This past summer my three sisters have repeatedly tricked me into seeing/being near my mother. Not wanting to make a scene I was as cordial as humanly possible. I decided to wait until summer was over to explain to my mother how I really felt.
Before this summer I had gone ten years without seeing her – for good reason.
She abused me. Not just a slap on the face, but literally beat me bloody. She would lock me outside for days with no food, give my siblings and I scoring hot baths, beat us until our skin was raw and tender to the touch, call us disgusting names (bloody ****, hairy *****, worthless no good whore). She would tell me how I wasn’t good enough and I should just kill myself. She would tell me how all men will ever want to do is “fuck me and leave me”. She explained how men would see me as a sexual object and use me – which was funny because I wasn’t even that pretty. Yes these are my mothers words and actions.
She sexually abused me.
Than had the audacity during my parents divorce to accuse my father and uncle of raping me. Tell me where that makes any sense. The rape kit test created further issues for my mental well-being.
This is only a fraction of what she did to me. It all started when I was six. Continued til I was twelve. And than stopped abruptly. Why? Because I finally had enough and I told her to fuck off and that I never wanted to see her again. For ten years I have been living life fine without her until this summer.
My sisters kept sabotaging me. So I finally told her what I had been saying for the last ten years.
Don’t speak to me unless your going to acknowledge what you did to me when I was a kid. That is all I am asking for.
But it has created a chain reaction among the siblings and I am the enemy.
Well see what happens.
5 comments
People don’t like the truth cause it hurts but it does set you free. Takes courage to be truthful with yourself without fear of shame & to own what happened & to address it in an empowering way in the face of all adversity. All the best.
Hey TwistedGirl90,
Can understand how difficult it is to face your abuser…and the build up(steam)before the confrontation. The anxiety and anger and bitterness…well I could go on…and usually do…sorry…it is overwhelming. And then after the confrontation…comes the depression. Am I getting close? Seems I have been doing that my whole life. So I can relate to that part.
I have also had to walk away from my family of origin many, many times. My older sister was one of my worst abusers…but unfortunately not the only one….so I can relate to some of your story on that level as well.
Would need to have more info…not details…to really start to understand how to best comment or offer advice. How old are you? Male/female or somewhere else on the spectrum? Oh crap…like a million things….but that would require a conversation. Something that I am up for….but I’ll wait for you to invite such intimacy.
Just know that there are a lot of souls here who can and will relate to you…and they want to help…but you have to meet them half way. Are you suicidal? Do you have suicidal ideations? You’ve said you are a cutter…any other forms of self-abuse?

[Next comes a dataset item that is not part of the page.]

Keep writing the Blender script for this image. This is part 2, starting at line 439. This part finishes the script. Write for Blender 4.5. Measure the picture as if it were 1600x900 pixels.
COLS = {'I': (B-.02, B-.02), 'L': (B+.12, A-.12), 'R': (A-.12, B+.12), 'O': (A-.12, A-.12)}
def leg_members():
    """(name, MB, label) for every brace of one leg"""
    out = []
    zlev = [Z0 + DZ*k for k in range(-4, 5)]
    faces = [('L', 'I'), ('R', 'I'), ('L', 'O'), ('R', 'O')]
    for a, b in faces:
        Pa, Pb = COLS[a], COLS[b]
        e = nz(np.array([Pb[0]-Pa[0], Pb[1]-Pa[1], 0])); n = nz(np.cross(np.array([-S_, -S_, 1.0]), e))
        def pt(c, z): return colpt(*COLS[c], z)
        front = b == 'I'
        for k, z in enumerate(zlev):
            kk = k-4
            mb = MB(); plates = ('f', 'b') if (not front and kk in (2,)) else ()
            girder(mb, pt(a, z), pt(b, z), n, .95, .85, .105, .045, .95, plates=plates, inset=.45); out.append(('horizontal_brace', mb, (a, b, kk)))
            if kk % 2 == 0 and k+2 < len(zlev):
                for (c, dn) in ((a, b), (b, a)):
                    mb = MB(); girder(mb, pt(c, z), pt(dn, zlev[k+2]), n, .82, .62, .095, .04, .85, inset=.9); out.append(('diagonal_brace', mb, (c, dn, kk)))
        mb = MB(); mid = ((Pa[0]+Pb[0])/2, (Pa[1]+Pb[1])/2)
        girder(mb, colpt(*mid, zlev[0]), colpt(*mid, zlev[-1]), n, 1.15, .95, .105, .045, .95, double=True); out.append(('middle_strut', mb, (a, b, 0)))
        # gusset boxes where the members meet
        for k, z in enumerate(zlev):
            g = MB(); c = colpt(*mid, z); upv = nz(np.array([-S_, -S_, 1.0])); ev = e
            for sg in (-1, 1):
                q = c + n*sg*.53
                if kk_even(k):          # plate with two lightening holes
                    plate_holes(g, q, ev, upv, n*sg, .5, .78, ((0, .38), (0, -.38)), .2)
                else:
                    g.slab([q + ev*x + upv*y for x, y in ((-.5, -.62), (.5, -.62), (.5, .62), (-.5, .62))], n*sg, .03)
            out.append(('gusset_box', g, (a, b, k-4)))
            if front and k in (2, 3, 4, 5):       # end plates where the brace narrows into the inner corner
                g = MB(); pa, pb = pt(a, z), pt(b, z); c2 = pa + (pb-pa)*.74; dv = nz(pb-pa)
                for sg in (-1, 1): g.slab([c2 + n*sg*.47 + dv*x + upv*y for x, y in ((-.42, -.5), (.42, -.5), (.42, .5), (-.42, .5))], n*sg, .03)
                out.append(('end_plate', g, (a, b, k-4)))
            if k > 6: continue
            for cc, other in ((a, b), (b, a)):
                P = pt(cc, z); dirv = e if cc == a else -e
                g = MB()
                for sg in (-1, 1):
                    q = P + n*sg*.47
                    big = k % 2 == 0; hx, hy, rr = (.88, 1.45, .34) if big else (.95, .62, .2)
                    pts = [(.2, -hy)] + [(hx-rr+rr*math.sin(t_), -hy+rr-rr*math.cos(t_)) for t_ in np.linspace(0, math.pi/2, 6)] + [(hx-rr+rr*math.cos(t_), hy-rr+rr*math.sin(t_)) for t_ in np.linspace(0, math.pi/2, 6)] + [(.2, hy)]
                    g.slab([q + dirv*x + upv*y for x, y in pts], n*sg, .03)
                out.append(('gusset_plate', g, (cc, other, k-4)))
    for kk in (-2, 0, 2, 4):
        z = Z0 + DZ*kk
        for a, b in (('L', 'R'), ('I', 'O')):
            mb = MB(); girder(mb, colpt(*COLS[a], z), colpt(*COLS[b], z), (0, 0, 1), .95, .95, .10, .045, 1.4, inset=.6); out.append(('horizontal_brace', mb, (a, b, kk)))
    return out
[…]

Got lots of advice and resources to offer you…just don’t know which ones would be best until I understand your situation and mindset better. Maybe you just need to vent…and that is okay too…rant away. Let us know what you think you need most.
Sending lots of positive loving energy your way
Amakua
why on earth would they be so cruel as to trick you like that? thats just wrong man.
Stay away from her, it will only open old wounds, ………. unless your ready to or have forgiven her.
Forgiveness isn’t for the other person its for us the forgiver. Hatred and resentments are like an evil corrodding thread woven through the very fabric of our existence, resentments and hatred can be stripped down to its base emotion, which is fear.
Fear should be classed with stealing, it takes away all of our serenity and peace.
“Fear has its use but cowardice has non”
i guess we all have different views about this.